### Set task
Return, word for word, every line that follows.

### Information supplied
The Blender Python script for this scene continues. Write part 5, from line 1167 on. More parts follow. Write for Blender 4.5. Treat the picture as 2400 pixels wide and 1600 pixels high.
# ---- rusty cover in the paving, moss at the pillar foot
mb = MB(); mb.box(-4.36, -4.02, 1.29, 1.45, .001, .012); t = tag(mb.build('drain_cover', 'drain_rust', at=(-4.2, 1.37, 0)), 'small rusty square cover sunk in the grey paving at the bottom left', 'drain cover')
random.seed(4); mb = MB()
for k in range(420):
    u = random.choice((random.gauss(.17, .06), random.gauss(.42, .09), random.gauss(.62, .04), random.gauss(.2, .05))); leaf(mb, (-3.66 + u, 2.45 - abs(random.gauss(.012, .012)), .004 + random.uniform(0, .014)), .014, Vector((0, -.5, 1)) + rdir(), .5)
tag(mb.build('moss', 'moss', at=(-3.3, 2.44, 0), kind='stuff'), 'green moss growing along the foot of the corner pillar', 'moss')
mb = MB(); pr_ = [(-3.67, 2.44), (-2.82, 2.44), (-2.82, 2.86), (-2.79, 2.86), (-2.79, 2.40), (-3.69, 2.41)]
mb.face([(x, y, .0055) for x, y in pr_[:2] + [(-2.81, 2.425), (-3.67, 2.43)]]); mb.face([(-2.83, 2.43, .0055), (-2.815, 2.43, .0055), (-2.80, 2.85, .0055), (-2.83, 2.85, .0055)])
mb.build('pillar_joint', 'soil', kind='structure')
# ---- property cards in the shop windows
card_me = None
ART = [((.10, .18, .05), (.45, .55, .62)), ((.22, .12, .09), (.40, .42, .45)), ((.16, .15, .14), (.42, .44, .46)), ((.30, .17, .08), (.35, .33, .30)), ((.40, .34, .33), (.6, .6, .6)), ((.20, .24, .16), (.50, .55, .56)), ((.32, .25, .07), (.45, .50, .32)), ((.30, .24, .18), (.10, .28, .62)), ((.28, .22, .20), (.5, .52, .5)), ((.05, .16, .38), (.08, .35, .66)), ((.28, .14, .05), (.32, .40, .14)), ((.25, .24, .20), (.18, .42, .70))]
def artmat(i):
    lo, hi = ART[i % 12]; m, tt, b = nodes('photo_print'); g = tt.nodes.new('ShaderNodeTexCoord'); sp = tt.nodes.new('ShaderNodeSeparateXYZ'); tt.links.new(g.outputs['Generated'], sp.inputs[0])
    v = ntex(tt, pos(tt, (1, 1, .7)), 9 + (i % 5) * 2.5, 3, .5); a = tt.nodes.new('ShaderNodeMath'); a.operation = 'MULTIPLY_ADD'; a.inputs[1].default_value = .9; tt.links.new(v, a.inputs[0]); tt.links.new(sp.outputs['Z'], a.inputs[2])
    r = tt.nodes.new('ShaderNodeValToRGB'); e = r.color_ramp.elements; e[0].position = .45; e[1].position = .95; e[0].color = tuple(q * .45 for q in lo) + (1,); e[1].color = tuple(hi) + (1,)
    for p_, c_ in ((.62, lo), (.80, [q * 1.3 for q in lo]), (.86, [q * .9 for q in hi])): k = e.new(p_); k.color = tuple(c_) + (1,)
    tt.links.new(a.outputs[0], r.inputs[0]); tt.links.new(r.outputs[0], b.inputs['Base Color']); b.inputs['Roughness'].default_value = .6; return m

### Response
The Blender Python script for this scene continues. Write part 5, from line 1167 on. More parts follow. Write for Blender 4.5. Treat the picture as 2400 pixels wide and 1600 pixels high.
# ---- rusty cover in the paving, moss at the pillar foot
mb = MB(); mb.box(-4.36, -4.02, 1.29, 1.45, .001, .012); t = tag(mb.build('drain_cover', 'drain_rust', at=(-4.2, 1.37, 0)), 'small rusty square cover sunk in the grey paving at the bottom left', 'drain cover')
random.seed(4); mb = MB()
for k in range(420):
    u = random.choice((random.gauss(.17, .06), random.gauss(.42, .09), random.gauss(.62, .04), random.gauss(.2, .05))); leaf(mb, (-3.66 + u, 2.45 - abs(random.gauss(.012, .012)), .004 + random.uniform(0, .014)), .014, Vector((0, -.5, 1)) + rdir(), .5)
tag(mb.build('moss', 'moss', at=(-3.3, 2.44, 0), kind='stuff'), 'green moss growing along the foot of the corner pillar', 'moss')
mb = MB(); pr_ = [(-3.67, 2.44), (-2.82, 2.44), (-2.82, 2.86), (-2.79, 2.86), (-2.79, 2.40), (-3.69, 2.41)]
mb.face([(x, y, .0055) for x, y in pr_[:2] + [(-2.81, 2.425), (-3.67, 2.43)]]); mb.face([(-2.83, 2.43, .0055), (-2.815, 2.43, .0055), (-2.80, 2.85, .0055), (-2.83, 2.85, .0055)])
mb.build('pillar_joint', 'soil', kind='structure')
# ---- property cards in the shop windows
card_me = None
ART = [((.10, .18, .05), (.45, .55, .62)), ((.22, .12, .09), (.40, .42, .45)), ((.16, .15, .14), (.42, .44, .46)), ((.30, .17, .08), (.35, .33, .30)), ((.40, .34, .33), (.6, .6, .6)), ((.20, .24, .16), (.50, .55, .56)), ((.32, .25, .07), (.45, .50, .32)), ((.30, .24, .18), (.10, .28, .62)), ((.28, .22, .20), (.5, .52, .5)), ((.05, .16, .38), (.08, .35, .66)), ((.28, .14, .05), (.32, .40, .14)), ((.25, .24, .20), (.18, .42, .70))]
def artmat(i):
    lo, hi = ART[i % 12]; m, tt, b = nodes('photo_print'); g = tt.nodes.new('ShaderNodeTexCoord'); sp = tt.nodes.new('ShaderNodeSeparateXYZ'); tt.links.new(g.outputs['Generated'], sp.inputs[0])
    v = ntex(tt, pos(tt, (1, 1, .7)), 9 + (i % 5) * 2.5, 3, .5); a = tt.nodes.new('ShaderNodeMath'); a.operation = 'MULTIPLY_ADD'; a.inputs[1].default_value = .9; tt.links.new(v, a.inputs[0]); tt.links.new(sp.outputs['Z'], a.inputs[2])
    r = tt.nodes.new('ShaderNodeValToRGB'); e = r.color_ramp.elements; e[0].position = .45; e[1].position = .95; e[0].color = tuple(q * .45 for q in lo) + (1,); e[1].color = tuple(hi) + (1,)
    for p_, c_ in ((.62, lo), (.80, [q * 1.3 for q in lo]), (.86, [q * .9 for q in hi])): k = e.new(p_); k.color = tuple(c_) + (1,)
    tt.links.new(a.outputs[0], r.inputs[0]); tt.links.new(r.outputs[0], b.inputs['Base Color']); b.inputs['Roughness'].default_value = .6; return m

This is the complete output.